Gaylord Hotels' total revenue per available room (RevPAR), an industry measure of occupancy and room rates, increased 4.9 percent to $306.99 from last year. However, the company believes it is difficult to compare RevPAR growth for the quarter with last year due to impact of the 2011 Super Bowl, which was held in Dallas, Texas. The event was responsible for the higher occupancy and room rates at the Gaylord Texan last year.
Gaylord's consolidated revenues for the first quarter grew 8.2 percent to $238.9 million, while topping analysts' estimate of $234.06 million.
Net income for the first quarter was $6.0 million or $0.12 per share, compared to a loss of $2.0 million or $0.04 per share in the prior-year quarter.
Chief Executive Colin Reed said, "We were pleased with our performance in the first quarter, as increases in ADR and outside-the-room spending contributed to Gaylord Hotels revenue growth of 8.0 percent."
Bookings increased 11.6 percent to 306,000 net room nights for the first quarter from last year. The company's preliminary sales reveals it contracted over 120,000 future group room nights bookings during April, compared to the 53,000 room nights booked in April last year.

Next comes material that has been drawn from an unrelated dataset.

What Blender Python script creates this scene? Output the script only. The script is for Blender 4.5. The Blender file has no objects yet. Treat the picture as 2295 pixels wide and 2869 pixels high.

"We are also optimistic that the first full year of the "DreamWorks Experience" at each of our properties as well as the first full year in operation of the resort pool attractions at Gaylord Texan and Gaylord Palms will help drive strong transient and leisure business as we progress through 2012," Reed added.
Looking forward, the company lifted Gaylord Hotels' total RevPAR to a range of 3 to 6 percent, from prior estimate of 2 to 5 percent.
GET is currently trading on the NYSE at $34.78, down $0.14 or 0.40%, on a volume of 0.8 million shares.